Ladies and gentlemen, gather ’round for a visual heartbreak so profound, it forgot to consult a graphic designer before airing its emotional laundry. Papi Doesn’t Love Me No More dares to ask the question: what if we put a breakup, a butterfly, a rose, and a backless dress into MS Paint, then called it a book cover?

Let’s start with the emotional core of this catastrophe: the girl. Drawn in what I can only assume is colored pencil scanned at low resolution, she stands with her back to us, clutching a red rose like it’s a hostage and she’s negotiating with the concept of dignity. Her left hand, lovingly overextended like a spaghetti noodle in distress, dangles the flower in a manner that screams “symbolism!” while the butterfly perches on her shoulder whispering “you should have hired an illustrator.”

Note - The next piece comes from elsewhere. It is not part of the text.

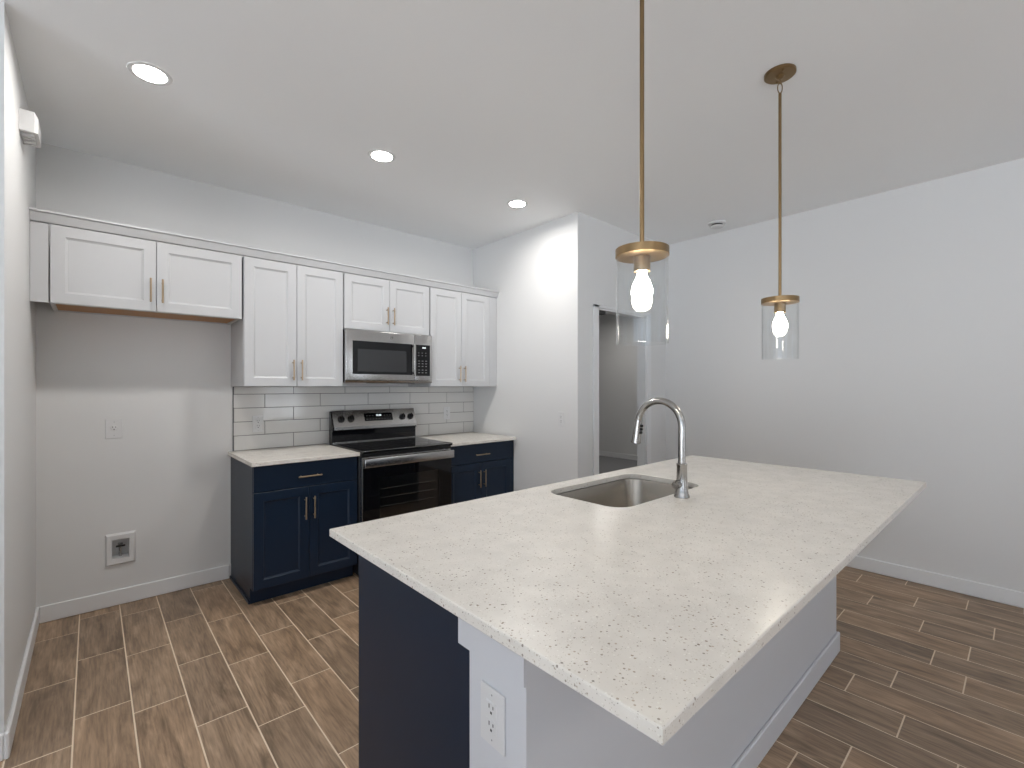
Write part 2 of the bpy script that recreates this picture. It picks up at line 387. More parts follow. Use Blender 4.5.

Anatomically, we’re in the uncanny valley’s less-visited suburb. Her torso bends in ways that defy spinal structure, her hands look like someone describing hands over the phone, and her skirt is the visual equivalent of someone giving up halfway through a Pinterest tutorial. The shading is both too much and not enough—an artistic paradox that says “this was drawn at 2 AM while listening to sad Spotify playlists.”

Now the typography. PAPI DOESN’T LOVE ME NO MORE is screamed in bold all-caps font that couldn’t be more generic if it tried. It looks like someone typed it into Microsoft Word, highlighted it, clicked “Impact,” and called it a day. There’s no attempt at hierarchy or balance. The title looms like a passive-aggressive text message, while the author’s name squats at the bottom in matching shouty letters, waiting for the design police to issue a citation.

Then there’s the background—a flat, unyielding mustard yellow that somehow manages to be both bland and aggressive. It doesn’t support the illustration. It doesn’t contrast it. It just sits there like day-old soup, hoping you won’t notice its total indifference to the rest of the design.

Symbolism? Oh, it’s trying. The rose. The butterfly. The back turned toward the viewer. It’s got all the subtlety of a teen’s diary entry scrawled in gel pen. This cover is desperate to communicate pain, but all it manages to do is confuse your eyes and lower your expectations.

Papi Doesn’t Love Me No More might be a tale of heartbreak, but the real tragedy happened in the design phase. This cover didn’t just get dumped by Papi—it got ghosted by basic design principles, too.

We sincerely hope Papi finds this cover… and returns it to sender.